When I started university, I had no clue what I wanted to study or the career I hoped to have once I graduated. I simply took the required courses (some that interested me and others I was obligated to take), until one class – and one book – pulled me towards studying literature and, eventually, to a career centered around reading and writing.


During my second year, I enrolled in a lower-level English course. On the first day of class, our professor, Mary Metzger (the head of the English Literature Department), made it clear that she was a woman on a mission. She normally only taught higher-level classes, but other professors had told her it was impossible to teach younger students how to write a good paper. She decided to prove them wrong and teach the class herself. I liked her immediately, not only because she was bold and honest, but because she was clearly passionate about what she taught.


As a part of the course, we read The Poisonwood Bible, a beautiful, heartbreaking novel by Barbara Kingsolver about a family who moves to the Democratic Republic of Congo in order to convert as many people to Christianity as possible. The father is belligerent, abusive, racist, and domineering and his wife and daughters are the primary (although certainly not the only) casualties of his behavior.


The story is written from the perspectives of the three daughters and their mother, with each chapter rotating through the characters’ voices and points of view. It spans many years and weaves in the history of the DRC with the lives of these fictional characters.

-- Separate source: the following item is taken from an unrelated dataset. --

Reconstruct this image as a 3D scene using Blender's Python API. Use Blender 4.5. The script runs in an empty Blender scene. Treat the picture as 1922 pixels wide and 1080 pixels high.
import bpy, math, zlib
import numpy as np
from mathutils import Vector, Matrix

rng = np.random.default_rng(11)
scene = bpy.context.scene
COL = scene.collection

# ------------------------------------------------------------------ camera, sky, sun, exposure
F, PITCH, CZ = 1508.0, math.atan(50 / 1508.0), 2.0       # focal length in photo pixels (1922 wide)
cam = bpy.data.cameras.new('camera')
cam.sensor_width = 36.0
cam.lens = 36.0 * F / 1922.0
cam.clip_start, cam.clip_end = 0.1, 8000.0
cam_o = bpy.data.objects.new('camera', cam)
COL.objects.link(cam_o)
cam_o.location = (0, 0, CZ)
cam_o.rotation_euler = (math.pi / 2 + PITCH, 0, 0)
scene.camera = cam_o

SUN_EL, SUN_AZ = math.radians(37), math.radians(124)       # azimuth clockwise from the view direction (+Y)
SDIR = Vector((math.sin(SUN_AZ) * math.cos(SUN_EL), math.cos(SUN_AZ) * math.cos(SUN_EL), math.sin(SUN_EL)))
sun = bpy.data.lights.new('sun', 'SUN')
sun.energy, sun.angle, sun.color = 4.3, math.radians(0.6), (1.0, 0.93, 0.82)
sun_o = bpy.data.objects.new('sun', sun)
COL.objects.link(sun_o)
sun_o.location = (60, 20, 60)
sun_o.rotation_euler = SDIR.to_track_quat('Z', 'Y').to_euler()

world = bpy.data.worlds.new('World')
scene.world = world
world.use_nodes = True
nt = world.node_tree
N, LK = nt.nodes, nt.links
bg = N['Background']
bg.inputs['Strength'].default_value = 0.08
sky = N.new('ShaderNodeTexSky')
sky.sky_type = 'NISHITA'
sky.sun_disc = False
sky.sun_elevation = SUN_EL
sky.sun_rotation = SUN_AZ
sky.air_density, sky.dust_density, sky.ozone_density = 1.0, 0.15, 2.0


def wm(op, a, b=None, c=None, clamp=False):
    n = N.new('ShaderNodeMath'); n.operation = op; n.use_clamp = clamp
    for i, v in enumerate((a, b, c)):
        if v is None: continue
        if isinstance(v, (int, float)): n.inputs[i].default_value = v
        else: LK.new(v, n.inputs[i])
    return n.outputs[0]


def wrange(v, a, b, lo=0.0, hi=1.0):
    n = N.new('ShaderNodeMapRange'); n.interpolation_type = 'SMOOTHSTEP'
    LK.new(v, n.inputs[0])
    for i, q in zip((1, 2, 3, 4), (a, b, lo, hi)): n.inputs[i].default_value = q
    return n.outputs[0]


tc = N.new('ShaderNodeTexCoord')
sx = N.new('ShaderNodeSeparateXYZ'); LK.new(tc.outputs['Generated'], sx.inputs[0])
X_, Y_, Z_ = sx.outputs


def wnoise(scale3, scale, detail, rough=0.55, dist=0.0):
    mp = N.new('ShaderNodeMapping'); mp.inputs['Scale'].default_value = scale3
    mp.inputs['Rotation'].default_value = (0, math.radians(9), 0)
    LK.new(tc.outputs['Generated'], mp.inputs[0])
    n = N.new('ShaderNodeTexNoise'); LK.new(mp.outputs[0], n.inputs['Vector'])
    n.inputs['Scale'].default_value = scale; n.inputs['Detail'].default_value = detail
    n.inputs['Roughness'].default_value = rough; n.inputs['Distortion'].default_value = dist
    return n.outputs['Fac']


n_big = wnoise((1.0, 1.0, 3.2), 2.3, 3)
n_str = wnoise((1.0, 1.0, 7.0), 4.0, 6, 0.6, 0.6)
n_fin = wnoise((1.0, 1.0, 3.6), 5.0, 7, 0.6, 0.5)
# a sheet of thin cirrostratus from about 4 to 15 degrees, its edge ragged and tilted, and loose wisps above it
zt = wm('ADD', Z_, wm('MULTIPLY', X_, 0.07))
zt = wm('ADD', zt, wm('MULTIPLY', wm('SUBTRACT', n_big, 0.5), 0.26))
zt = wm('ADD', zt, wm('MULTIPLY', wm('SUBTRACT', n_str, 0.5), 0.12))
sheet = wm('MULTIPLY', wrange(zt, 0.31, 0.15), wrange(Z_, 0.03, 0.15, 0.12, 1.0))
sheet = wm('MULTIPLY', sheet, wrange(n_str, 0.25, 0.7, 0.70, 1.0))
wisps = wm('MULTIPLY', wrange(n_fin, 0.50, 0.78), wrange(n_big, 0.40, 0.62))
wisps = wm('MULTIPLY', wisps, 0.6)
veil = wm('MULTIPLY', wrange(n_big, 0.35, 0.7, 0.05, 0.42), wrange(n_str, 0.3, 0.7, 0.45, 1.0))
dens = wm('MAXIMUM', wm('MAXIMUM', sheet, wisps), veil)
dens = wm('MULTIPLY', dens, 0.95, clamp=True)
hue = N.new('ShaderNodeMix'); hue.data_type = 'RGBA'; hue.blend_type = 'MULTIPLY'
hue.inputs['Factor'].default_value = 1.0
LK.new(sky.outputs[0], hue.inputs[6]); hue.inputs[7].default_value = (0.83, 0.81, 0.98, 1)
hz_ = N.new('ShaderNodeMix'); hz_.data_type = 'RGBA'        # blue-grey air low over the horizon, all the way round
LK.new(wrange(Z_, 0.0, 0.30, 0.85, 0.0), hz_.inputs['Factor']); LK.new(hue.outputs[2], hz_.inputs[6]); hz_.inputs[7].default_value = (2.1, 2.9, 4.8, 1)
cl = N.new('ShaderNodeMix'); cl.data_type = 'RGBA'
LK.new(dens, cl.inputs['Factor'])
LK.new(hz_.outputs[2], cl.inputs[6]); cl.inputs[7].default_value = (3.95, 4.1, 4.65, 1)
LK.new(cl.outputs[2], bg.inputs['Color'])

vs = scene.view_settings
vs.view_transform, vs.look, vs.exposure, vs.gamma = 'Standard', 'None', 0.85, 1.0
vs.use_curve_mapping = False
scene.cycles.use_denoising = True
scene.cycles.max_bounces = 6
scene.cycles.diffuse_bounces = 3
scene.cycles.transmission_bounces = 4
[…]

I had already read and loved the book in high school and was happy to reread it. I didn’t, however, expect to see the story in a whole new light. What English 202 and Mary Metzger revealed to me were the many layers of a well-written story. I had experienced glimpses of this in high school (Nathaniel Hawthorne’s The Scarlet Letter stands out as an example) but this class and this book hit me at the perfect time to really make an impact.


There is, of course, the narrative arc – the story itself. This includes the plot, characters, rising action, climax, falling action, and resolution. The Poisonwood Bible is an excellent story (although it does start a little slow, so if you decide to read it, give it some time). But then there is a deeper level – imagery, metaphor, symbolism, irony. I found myself diving into the words, still enjoying the story but finding more subtle, more significant messages that I hadn’t noticed the first time through.


I knew at that point there was no looking back. All I wanted to do forever was read books and write papers about them. I started by enrolling as an English Literature major.